I understand bathing your dog outdoors is the cleanest way to bathe a dog, but when it’s already cold outside, exposure to water will only make it that much colder. Until the weather warms up, keep the baths indoors.

Be Cautious With Space Heaters

You’ll notice we didn’t mention space heaters in this article. That doesn’t mean space heaters aren’t a good idea. If used correctly, they can be a great tool to keep dogs warm outside.

The issue with space heaters is that they can be dangerous when not monitored at all times. The dog can either knock it over (space heaters should always be upright), or they might get too close to it for too long and burn themselves.

The best way to use space heaters is to warm up the dog house BEFORE your dog goes in. We do this almost every night for our dogs. Have a space heater running inside the dog house for about 30 minutes before the dogs go to bed at night. A well-insulated dog house should be able to maintain most of the heat.

Just make sure to unplug it and bring it back inside with you before the dogs go in. Never leave a dog unsupervised with a plugged-in space heater.

Use Common Sense

When the weather reaches extreme colds, common sense must be used on when to bring your dog inside.

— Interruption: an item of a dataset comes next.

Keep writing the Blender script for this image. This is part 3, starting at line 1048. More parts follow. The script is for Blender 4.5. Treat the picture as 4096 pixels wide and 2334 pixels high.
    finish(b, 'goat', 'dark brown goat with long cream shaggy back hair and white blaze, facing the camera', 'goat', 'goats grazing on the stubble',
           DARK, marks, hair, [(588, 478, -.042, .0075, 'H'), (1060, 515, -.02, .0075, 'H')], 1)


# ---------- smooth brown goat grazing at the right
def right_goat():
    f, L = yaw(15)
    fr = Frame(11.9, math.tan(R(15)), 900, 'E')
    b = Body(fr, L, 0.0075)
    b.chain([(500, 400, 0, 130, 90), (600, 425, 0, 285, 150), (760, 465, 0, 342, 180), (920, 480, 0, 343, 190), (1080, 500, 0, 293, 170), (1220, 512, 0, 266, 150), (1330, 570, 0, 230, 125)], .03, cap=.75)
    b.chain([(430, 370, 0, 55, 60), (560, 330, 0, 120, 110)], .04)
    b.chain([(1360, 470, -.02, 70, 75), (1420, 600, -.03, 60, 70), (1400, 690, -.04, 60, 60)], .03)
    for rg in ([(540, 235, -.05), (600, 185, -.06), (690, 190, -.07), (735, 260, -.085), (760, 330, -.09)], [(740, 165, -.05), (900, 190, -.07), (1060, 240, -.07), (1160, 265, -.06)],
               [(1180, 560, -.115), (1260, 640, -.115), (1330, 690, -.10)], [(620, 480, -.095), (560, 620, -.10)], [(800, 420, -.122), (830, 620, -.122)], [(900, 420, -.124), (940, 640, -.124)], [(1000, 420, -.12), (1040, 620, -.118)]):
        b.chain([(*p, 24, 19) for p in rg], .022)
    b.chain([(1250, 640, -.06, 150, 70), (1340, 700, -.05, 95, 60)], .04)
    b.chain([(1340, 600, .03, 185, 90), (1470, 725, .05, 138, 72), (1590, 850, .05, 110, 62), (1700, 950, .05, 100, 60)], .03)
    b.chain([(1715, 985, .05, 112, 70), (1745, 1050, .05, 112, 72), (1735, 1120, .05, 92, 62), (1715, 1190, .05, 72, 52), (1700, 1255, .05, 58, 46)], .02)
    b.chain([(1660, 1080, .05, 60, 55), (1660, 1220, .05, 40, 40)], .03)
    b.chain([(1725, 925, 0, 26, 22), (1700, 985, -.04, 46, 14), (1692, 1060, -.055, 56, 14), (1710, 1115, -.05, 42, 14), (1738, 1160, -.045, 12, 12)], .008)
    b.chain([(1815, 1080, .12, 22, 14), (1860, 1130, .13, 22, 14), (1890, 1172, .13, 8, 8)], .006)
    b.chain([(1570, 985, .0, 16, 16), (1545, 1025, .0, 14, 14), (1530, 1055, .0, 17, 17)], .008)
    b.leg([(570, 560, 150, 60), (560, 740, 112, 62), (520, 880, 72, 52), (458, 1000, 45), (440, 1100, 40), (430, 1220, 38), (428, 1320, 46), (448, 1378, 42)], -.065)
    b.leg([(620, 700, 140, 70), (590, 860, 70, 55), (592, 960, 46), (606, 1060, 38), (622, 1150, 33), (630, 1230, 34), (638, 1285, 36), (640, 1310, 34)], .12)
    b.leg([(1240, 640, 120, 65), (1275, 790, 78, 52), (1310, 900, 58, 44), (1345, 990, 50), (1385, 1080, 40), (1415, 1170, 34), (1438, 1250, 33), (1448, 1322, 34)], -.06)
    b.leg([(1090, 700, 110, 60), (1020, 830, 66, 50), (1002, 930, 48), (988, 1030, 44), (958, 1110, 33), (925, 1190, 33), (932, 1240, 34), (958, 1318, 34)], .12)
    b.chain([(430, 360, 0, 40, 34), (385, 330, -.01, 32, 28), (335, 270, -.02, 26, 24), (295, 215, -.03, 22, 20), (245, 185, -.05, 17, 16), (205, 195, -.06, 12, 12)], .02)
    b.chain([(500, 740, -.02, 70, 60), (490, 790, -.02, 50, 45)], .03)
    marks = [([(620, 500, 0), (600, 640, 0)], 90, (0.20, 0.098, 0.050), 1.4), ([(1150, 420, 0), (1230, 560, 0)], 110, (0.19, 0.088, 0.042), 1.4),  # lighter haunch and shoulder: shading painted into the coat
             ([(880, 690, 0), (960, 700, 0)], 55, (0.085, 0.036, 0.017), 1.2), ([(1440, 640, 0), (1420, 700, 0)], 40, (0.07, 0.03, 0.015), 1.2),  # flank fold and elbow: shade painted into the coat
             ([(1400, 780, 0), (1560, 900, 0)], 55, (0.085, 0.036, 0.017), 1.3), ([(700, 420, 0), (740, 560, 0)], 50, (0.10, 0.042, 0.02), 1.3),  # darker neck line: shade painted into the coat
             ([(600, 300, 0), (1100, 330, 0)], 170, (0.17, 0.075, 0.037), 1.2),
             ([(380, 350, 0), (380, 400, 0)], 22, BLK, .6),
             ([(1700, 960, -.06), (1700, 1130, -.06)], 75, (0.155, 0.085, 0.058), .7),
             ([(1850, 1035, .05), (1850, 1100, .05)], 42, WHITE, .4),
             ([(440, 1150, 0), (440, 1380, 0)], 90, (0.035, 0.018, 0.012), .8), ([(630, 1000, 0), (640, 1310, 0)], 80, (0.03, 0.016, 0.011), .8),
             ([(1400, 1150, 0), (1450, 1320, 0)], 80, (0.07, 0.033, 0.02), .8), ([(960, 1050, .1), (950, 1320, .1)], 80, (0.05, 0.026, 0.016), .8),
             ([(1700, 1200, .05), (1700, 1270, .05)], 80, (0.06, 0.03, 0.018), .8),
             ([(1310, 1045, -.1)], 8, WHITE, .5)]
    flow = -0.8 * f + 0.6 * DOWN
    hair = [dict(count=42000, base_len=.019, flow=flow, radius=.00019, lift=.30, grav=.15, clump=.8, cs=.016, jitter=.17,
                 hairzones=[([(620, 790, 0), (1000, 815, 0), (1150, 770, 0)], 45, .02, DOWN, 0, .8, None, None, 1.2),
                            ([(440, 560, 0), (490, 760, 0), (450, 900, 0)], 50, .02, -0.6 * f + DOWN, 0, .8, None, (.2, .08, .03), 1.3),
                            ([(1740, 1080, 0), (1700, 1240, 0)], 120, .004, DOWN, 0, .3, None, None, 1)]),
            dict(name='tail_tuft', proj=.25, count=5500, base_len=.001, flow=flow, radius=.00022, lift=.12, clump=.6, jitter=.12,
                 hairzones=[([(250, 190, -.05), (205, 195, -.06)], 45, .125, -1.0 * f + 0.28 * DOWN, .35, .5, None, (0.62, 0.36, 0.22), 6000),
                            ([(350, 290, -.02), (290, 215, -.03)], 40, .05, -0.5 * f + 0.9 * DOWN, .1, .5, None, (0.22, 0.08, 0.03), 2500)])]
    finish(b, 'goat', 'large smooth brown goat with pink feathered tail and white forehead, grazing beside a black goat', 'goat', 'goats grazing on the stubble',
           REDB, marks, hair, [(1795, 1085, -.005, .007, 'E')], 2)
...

If you walk outside and you’re freezing, your dog is probably freezing as well. Even dogs that were bred for the snow and have thick coats still have a limit to how much cold weather they can handle.

In an ideal world, all dogs would come inside when it’s freezing outside, but we understand this isn’t always an option. When you absolutely must leave your dog outside during frigid temperatures, but sure to follow the methods given in this article on keeping dogs warm outside.